__DATASET ROWS__.
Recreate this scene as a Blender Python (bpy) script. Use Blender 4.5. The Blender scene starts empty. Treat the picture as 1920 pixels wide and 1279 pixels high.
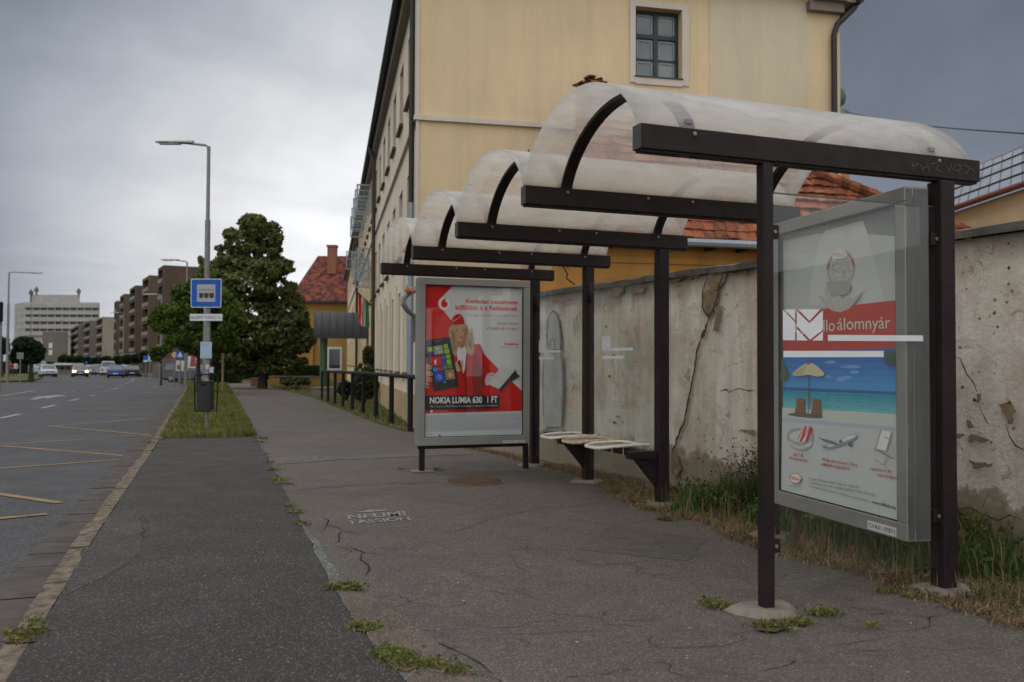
import bpy, bmesh, math, random
import numpy as np
from mathutils import Vector, Matrix, noise as mnoise
R = math.radians
random.seed(7); rng = np.random.default_rng(11)
scene = bpy.context.scene
COL = scene.collection

# ------------------------------------------------------------------ camera
FPX, PITCH, ROLL, CAMH = 1612.2, 0.0262, 0.004, 1.25
cd = bpy.data.cameras.new('camera'); cam = bpy.data.objects.new('camera', cd); COL.objects.link(cam)
cd.sensor_width = 36.0; cd.lens = FPX / 1920 * 36.0; cd.clip_start = 0.05; cd.clip_end = 3000
cam.matrix_world = Matrix.Translation((0, 0, CAMH)) @ Matrix.Rotation(math.pi / 2 + PITCH, 4, 'X') @ Matrix.Rotation(ROLL, 4, 'Z')
cd.dof.use_dof = True; cd.dof.focus_distance = 6.5; cd.dof.aperture_fstop = 2.8
scene.camera = cam
scene.render.resolution_x = 1024; scene.render.resolution_y = 682

# ------------------------------------------------------------------ sky and light (overcast)
world = bpy.data.worlds.new('World'); scene.world = world; world.use_nodes = True
wt = world.node_tree; wt.nodes.clear()
SUN_EL, SUN_AZ = R(48), R(-60)          # azimuth from +Y towards +X
def wn(t, **k):
    n = wt.nodes.new(t)
    for a, b in k.items(): setattr(n, a, b)
    return n
def wmath(op, a, b=None, c=None):
    n = wn('ShaderNodeMath', operation=op)
    for i, v in enumerate((a, b, c)):
        if v is None: continue
        if isinstance(v, (int, float)): n.inputs[i].default_value = v
        else: wt.links.new(v, n.inputs[i])
    return n.outputs[0]
sky = wn('ShaderNodeTexSky', sky_type='NISHITA', sun_disc=False, sun_elevation=SUN_EL, sun_rotation=SUN_AZ)
bg1 = wn('ShaderNodeBackground'); bg1.inputs[1].default_value = 0.1
wt.links.new(sky.outputs[0], bg1.inputs[0])
tc = wn('ShaderNodeTexCoord')
sep = wn('ShaderNodeSeparateXYZ'); wt.links.new(tc.outputs['Generated'], sep.inputs[0])
# clouds are laid out on a flat deck: direction / height
zz = wmath('MAXIMUM', wmath('ADD', sep.outputs[2], 0.12), 0.05)
cmb = wn('ShaderNodeCombineXYZ')
wt.links.new(wmath('DIVIDE', sep.outputs[0], zz), cmb.inputs[0]); wt.links.new(wmath('DIVIDE', sep.outputs[1], zz), cmb.inputs[1])
n1 = wn('ShaderNodeTexNoise'); n1.inputs['Scale'].default_value = 1.1; n1.inputs['Detail'].default_value = 7; n1.inputs['Roughness'].default_value = 0.52; n1.inputs['Distortion'].default_value = 0.5
wt.links.new(cmb.outputs[0], n1.inputs['Vector'])
n2 = wn('ShaderNodeTexNoise'); n2.inputs['Scale'].default_value = 3.6; n2.inputs['Detail'].default_value = 5; n2.inputs['Roughness'].default_value = 0.5
wt.links.new(tc.outputs['Generated'], n2.inputs['Vector'])
# the thin, bright part of the overcast: low, left of straight ahead
vd = wn('ShaderNodeVectorMath', operation='DISTANCE'); nv = wn('ShaderNodeVectorMath', operation='NORMALIZE')
wt.links.new(tc.outputs['Generated'], nv.inputs[0]); wt.links.new(nv.outputs[0], vd.inputs[0])
bd = Vector((-0.16, 1.0, 0.13)).normalized(); vd.inputs[1].default_value = bd
mr = wn('ShaderNodeMapRange', interpolation_type='SMOOTHSTEP'); wt.links.new(vd.outputs['Value'], mr.inputs[0])
mr.inputs[1].default_value = 0.0; mr.inputs[2].default_value = 0.55; mr.inputs[3].default_value = 0.80; mr.inputs[4].default_value = 0.165
def stretch(o, lo, hi):
    m = wn('ShaderNodeMapRange', interpolation_type='SMOOTHSTEP'); wt.links.new(o, m.inputs[0])
    m.inputs[1].default_value = lo; m.inputs[2].default_value = hi; m.inputs[3].default_value = -1.0; m.inputs[4].default_value = 1.0; return m.outputs[0]
ntot = wmath('ADD', wmath('MULTIPLY', stretch(n1.outputs[0], 0.30, 0.70), 0.10), wmath('MULTIPLY', stretch(n2.outputs[0], 0.34, 0.66), 0.12))
zen = wn('ShaderNodeMapRange', interpolation_type='SMOOTHSTEP'); wt.links.new(sep.outputs[2], zen.inputs[0])
zen.inputs[1].default_value = 0.42; zen.inputs[2].default_value = 0.9; zen.inputs[3].default_value = 0.0; zen.inputs[4].default_value = 0.75
bck = wn('ShaderNodeMapRange', interpolation_type='SMOOTHSTEP'); wt.links.new(sep.outputs[1], bck.inputs[0])
bck.inputs[1].default_value = 0.5; bck.inputs[2].default_value = -0.6; bck.inputs[3].default_value = 0.0; bck.inputs[4].default_value = 0.75
lum = wmath('MULTIPLY', wmath('ADD', mr.outputs[0], wmath('ADD', zen.outputs[0], bck.outputs[0])), wmath('ADD', ntot, 1.0))  # added brightness out of view, overhead and behind, lights the ground and gable
cr = wn('ShaderNodeValToRGB')
e = cr.color_ramp.elements; e[0].position = 0.12; e[0].color = (0.80, 0.93, 1.16, 1); e[1].position = 0.6; e[1].color = (0.99, 1.0, 1.025, 1)
wt.links.new(lum, cr.inputs[0])
vm = wn('ShaderNodeVectorMath', operation='SCALE'); wt.links.new(cr.outputs[0], vm.inputs[0]); wt.links.new(lum, vm.inputs['Scale'])
bg2 = wn('ShaderNodeBackground'); bg2.inputs[1].default_value = 1.0; wt.links.new(vm.outputs[0], bg2.inputs[0])
mx = wn('ShaderNodeMixShader'); mx.inputs[0].default_value = 0.965
wt.links.new(bg1.outputs[0], mx.inputs[1]); wt.links.new(bg2.outputs[0], mx.inputs[2])
wo = wn('ShaderNodeOutputWorld'); wt.links.new(mx.outputs[0], wo.inputs[0])
sl = bpy.data.lights.new('sun', 'SUN'); sl.energy = 0.55; sl.angle = R(25); sl.color = (1.0, 0.95, 0.88)
so = bpy.data.objects.new('sun', sl); COL.objects.link(so)
sd = Vector((math.sin(SUN_AZ) * math.cos(SUN_EL), math.cos(SUN_AZ) * math.cos(SUN_EL), math.sin(SUN_EL)))
so.rotation_euler = (-sd).to_track_quat('-Z', 'Y').to_euler(); so.location = sd * 60
vs = scene.view_settings; vs.view_transform = 'Standard'; vs.look = 'None'; vs.exposure = 0.24; vs.gamma = 1.0

# ------------------------------------------------------------------ geometry of the view, used to lay things out on the ground
def ray(x, y):
    u, v = x - 960, y - 639.5; c, s = math.cos(ROLL), math.sin(ROLL)
    u, v = c * u + s * v, -s * u + c * v
    cp, sp = math.cos(PITCH), math.sin(PITCH)
    return Vector((u / FPX, cp + v / FPX * sp, sp - v / FPX * cp))
def gz(Y): return -0.005 * (min(max(Y, 20.0), 150.0) - 20.0)       # the street falls gently away
def G(x, y, z0=0.0):
    d = ray(x, y); z = z0
    for _ in range(12):
        t = (z - CAMH) / d.z; z = z0 + gz(d.y * t)
    return Vector((d.x * t, d.y * t, z))
def at(x, y, Y):
    d = ray(x, y); t = Y / d.y; return Vector((d.x * t, Y, CAMH + d.z * t))
def onplane(x, y, p, n):
    d = ray(x, y); o = Vector((0, 0, CAMH)); return o + d * ((Vector(p) - o).dot(n) / d.dot(n))

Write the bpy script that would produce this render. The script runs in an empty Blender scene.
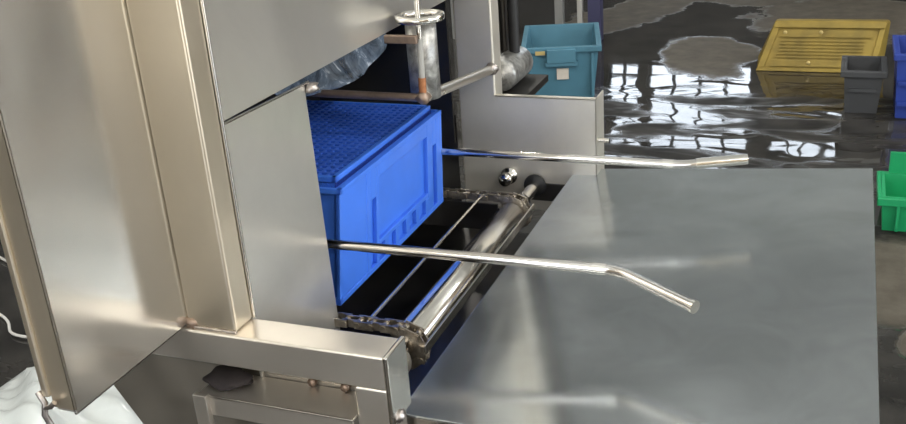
import bpy, math, random
from mathutils import Vector, Matrix
random.seed(7)
S = 0.85                      # layout units -> metres
scn = bpy.context.scene
COL = scn.collection

# ------------------------------------------------------------------ materials
def new_mat(name):
    m = bpy.data.materials.new(name); m.use_nodes = True
    nt = m.node_tree
    return m, nt, nt.nodes['Principled BSDF']

def ramp(nt, src, stops):
    r = nt.nodes.new('ShaderNodeValToRGB')
    while len(r.color_ramp.elements) < len(stops): r.color_ramp.elements.new(0.5)
    for e, (p, c) in zip(r.color_ramp.elements, stops):
        e.position = p; e.color = (c[0], c[1], c[2], 1) if hasattr(c, '__len__') else (c, c, c, 1)
    nt.links.new(src, r.inputs[0])
    return r.outputs[0]

def noise(nt, scale, detail=3, stretch=(1, 1, 1), rough=0.5, dist=0.0, coord='Object'):
    tc = nt.nodes.new('ShaderNodeTexCoord'); mp = nt.nodes.new('ShaderNodeMapping')
    mp.inputs['Scale'].default_value = stretch
    nt.links.new(tc.outputs[coord], mp.inputs[0])
    n = nt.nodes.new('ShaderNodeTexNoise')
    n.inputs['Scale'].default_value = scale; n.inputs['Detail'].default_value = detail
    n.inputs['Roughness'].default_value = rough; n.inputs['Distortion'].default_value = dist
    nt.links.new(mp.outputs[0], n.inputs['Vector'])
    return n.outputs[0]

def bump(nt, b, src, strength, dist=0.01):
    n = nt.nodes.new('ShaderNodeBump'); n.inputs['Strength'].default_value = strength
    n.inputs['Distance'].default_value = dist
    nt.links.new(src, n.inputs['Height']); nt.links.new(n.outputs[0], b.inputs['Normal'])

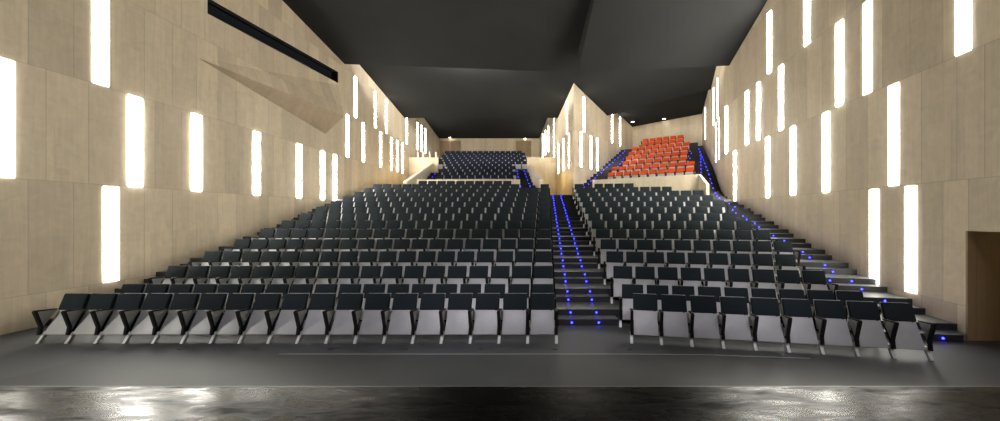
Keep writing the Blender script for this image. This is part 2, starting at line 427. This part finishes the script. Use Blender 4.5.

__TASK GOAL__. Here the job is to quote the lines from the one with "Write the bpy" through the end of the material, both included, exactly; please skip the pictures.

__TASK SOLUTION__.
Write the bpy script that would produce this render. The script runs in an empty Blender scene.
import bpy, math, random
from mathutils import Vector, Matrix
random.seed(7)
S = 0.85                      # layout units -> metres
scn = bpy.context.scene
COL = scn.collection

# ------------------------------------------------------------------ materials
def new_mat(name):
    m = bpy.data.materials.new(name); m.use_nodes = True
    nt = m.node_tree
    return m, nt, nt.nodes['Principled BSDF']

def ramp(nt, src, stops):
    r = nt.nodes.new('ShaderNodeValToRGB')
    while len(r.color_ramp.elements) < len(stops): r.color_ramp.elements.new(0.5)
    for e, (p, c) in zip(r.color_ramp.elements, stops):
        e.position = p; e.color = (c[0], c[1], c[2], 1) if hasattr(c, '__len__') else (c, c, c, 1)
    nt.links.new(src, r.inputs[0])
    return r.outputs[0]

def noise(nt, scale, detail=3, stretch=(1, 1, 1), rough=0.5, dist=0.0, coord='Object'):
    tc = nt.nodes.new('ShaderNodeTexCoord'); mp = nt.nodes.new('ShaderNodeMapping')
    mp.inputs['Scale'].default_value = stretch
    nt.links.new(tc.outputs[coord], mp.inputs[0])
    n = nt.nodes.new('ShaderNodeTexNoise')
    n.inputs['Scale'].default_value = scale; n.inputs['Detail'].default_value = detail
    n.inputs['Roughness'].default_value = rough; n.inputs['Distortion'].default_value = dist
    nt.links.new(mp.outputs[0], n.inputs['Vector'])
    return n.outputs[0]

def bump(nt, b, src, strength, dist=0.01):
    n = nt.nodes.new('ShaderNodeBump'); n.inputs['Strength'].default_value = strength
    n.inputs['Distance'].default_value = dist
    nt.links.new(src, n.inputs['Height']); nt.links.new(n.outputs[0], b.inputs['Normal'])

Keep writing the Blender script for this image. This is part 2, starting at line 427. This part finishes the script. Use Blender 4.5.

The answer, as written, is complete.